The announcement was made the day before Holocaust Remembrance Day, and just days after Prime Minister Benjamin Netanyahu railed against the organization for thwarting Israeli policy and trying to erase Israel’s Jewish character.

Anne Frank
Anne Frank. Credit: Collectie Anne Frank Stichting Amsterdam.

All proceeds from the sales of the renowned Diary of Anne Frank will be distributed to the New Israel Fund, according to an announcement made by the organization and the Anne Frank Foundation on the eve of Holocaust Remembrance Day.

The announcement came just days after Prime Minister Benjamin Netanyahu called for a parliamentary inquiry into the left-wing group, which provides funds to controversial organizations, including Adalah, B’Tselem, Ir Amim, Yesh Din and Breaking the Silence.

Anne Frank’s iconic diary chronicling her life in hiding from the Nazis has become required reading in many schools around the world. Frank died at Bergen-Belsen concentration camp in Germany in 1945 at the age of 15, less than a year after her secret annex in Amsterdam was discovered by the Nazis.

In 1963, Frank’s father and the only survivor from the family, Otto Frank, created the foundation in Switzerland to channel proceeds from sales of the diary to projects promoting understanding, peace and international contact between young people around the issues of society, religion and nationality.

The foundation issued a statement on the eve of Israel’s Holocaust Remembrance Day, calling the diary “a symbol of justice, respect and accepting differences to all of humanity.
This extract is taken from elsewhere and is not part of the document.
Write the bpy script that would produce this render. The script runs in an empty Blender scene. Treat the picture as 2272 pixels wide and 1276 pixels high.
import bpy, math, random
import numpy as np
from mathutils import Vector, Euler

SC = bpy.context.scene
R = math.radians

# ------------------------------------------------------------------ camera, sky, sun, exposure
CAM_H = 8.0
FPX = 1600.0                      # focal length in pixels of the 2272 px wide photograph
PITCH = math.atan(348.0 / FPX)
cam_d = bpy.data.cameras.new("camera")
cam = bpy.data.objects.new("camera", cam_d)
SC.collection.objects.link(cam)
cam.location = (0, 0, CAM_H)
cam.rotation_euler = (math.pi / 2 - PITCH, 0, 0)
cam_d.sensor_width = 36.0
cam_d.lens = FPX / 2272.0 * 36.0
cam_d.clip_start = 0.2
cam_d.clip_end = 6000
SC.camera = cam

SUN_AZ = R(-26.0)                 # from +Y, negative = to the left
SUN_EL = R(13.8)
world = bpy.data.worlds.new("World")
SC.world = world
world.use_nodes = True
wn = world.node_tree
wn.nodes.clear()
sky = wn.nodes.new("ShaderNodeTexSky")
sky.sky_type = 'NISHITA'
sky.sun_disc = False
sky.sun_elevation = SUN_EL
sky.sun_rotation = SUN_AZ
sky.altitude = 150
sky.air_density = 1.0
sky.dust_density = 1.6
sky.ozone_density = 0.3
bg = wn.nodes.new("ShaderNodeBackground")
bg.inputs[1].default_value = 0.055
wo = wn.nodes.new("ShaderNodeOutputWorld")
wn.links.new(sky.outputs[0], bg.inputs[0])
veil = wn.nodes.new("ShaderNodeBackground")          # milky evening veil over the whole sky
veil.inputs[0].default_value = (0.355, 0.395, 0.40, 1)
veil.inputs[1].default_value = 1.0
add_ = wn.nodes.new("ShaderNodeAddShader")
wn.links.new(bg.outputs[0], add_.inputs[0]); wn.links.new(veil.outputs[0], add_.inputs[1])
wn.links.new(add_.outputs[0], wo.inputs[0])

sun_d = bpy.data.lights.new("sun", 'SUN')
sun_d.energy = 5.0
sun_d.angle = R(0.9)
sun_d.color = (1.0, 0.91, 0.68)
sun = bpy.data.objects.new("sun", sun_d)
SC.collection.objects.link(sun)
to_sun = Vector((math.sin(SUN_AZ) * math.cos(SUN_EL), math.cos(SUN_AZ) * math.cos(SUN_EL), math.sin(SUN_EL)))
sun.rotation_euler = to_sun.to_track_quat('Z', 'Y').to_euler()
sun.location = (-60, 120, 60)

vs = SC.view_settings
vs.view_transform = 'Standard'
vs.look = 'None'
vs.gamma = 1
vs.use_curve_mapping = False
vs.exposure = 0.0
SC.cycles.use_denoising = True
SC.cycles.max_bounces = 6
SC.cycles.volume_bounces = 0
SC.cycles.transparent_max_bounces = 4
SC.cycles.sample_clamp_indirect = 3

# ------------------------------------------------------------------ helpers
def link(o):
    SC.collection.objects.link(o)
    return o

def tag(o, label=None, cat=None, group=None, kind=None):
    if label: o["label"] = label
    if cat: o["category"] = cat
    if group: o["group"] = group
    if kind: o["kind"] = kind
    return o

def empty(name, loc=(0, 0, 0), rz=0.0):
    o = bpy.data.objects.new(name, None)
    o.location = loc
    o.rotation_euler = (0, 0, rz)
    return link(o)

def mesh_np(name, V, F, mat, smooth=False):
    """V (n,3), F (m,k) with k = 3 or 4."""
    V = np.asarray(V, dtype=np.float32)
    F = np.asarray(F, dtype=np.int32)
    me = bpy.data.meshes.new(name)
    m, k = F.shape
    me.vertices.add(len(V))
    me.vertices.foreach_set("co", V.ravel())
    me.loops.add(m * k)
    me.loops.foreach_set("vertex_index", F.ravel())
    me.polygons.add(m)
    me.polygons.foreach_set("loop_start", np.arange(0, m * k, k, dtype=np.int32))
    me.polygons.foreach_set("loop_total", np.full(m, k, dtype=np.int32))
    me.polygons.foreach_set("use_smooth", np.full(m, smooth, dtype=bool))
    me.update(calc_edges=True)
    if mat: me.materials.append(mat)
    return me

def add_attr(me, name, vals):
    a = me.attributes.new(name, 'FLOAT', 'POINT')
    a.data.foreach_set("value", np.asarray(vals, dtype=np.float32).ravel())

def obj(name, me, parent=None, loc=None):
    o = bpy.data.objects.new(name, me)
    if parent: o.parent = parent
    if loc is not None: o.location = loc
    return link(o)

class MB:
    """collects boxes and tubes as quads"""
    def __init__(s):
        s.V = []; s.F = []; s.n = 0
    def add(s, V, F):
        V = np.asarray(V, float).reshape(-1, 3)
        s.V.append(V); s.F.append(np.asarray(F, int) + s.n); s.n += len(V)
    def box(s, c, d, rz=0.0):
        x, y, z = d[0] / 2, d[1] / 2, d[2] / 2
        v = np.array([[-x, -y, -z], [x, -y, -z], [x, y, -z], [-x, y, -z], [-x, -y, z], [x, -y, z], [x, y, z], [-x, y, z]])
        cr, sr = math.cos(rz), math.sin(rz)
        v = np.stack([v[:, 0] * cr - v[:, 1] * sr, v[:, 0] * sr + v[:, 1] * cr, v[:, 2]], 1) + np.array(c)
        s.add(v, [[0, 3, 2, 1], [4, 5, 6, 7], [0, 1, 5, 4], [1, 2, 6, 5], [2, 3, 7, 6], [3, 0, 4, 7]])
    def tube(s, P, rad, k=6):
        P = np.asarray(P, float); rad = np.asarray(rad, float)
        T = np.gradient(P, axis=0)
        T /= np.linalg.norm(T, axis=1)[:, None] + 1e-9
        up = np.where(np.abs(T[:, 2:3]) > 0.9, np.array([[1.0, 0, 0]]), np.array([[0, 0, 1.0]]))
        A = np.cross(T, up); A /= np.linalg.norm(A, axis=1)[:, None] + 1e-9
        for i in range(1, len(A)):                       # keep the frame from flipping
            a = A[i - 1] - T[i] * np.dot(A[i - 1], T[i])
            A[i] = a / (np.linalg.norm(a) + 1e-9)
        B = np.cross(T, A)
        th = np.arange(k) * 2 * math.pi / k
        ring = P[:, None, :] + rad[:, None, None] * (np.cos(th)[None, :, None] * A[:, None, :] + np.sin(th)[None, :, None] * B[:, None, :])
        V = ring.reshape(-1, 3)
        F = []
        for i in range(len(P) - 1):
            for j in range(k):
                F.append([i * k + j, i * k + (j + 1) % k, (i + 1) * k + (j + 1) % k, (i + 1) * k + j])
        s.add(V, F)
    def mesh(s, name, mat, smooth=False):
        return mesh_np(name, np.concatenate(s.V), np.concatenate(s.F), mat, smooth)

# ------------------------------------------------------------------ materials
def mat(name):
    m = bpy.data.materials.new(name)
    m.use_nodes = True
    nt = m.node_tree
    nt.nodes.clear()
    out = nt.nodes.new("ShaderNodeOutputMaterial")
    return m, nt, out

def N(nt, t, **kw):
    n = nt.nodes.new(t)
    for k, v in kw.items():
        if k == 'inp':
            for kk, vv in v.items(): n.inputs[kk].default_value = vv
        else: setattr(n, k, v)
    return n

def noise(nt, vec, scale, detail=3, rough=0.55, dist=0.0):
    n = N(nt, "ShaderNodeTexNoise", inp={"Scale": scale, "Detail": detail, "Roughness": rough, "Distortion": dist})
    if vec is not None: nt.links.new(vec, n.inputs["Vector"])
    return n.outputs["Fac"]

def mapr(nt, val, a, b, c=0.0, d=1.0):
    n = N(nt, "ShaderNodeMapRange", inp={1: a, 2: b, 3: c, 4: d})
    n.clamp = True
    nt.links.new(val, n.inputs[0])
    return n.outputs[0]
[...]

These values are the pillars of NIF’s work in promoting a State of Israel that is more democratic, and an Israeli society that is more just. The new partnership will strengthen the work of our two organizations and imbue Israeli society with these values.”

Mickey Gitzin, executive director of NIF Israel, said: “It is a great honor for NIF to receive this vote of confidence from the Anne Frank Foundation. This strategic cooperation will strengthen our activities in all areas—the struggle for social justice, promoting a shared society, advancing women’s rights, the struggle against racism and more.”

Netanyahu recently accused the NIF for putting pressure on Rwanda not to accept thousands of African migrants who entered Israel illegally and have been the center of a national debate on whether they should be deported or allowed to stay in the Jewish state. He also criticized the organization for receiving foreign funding from anti-Israel individuals, and passing it on to “anti-Zionist, pro-Palestinian” organizations whose goals he said “is to erase the Jewish character of Israel.”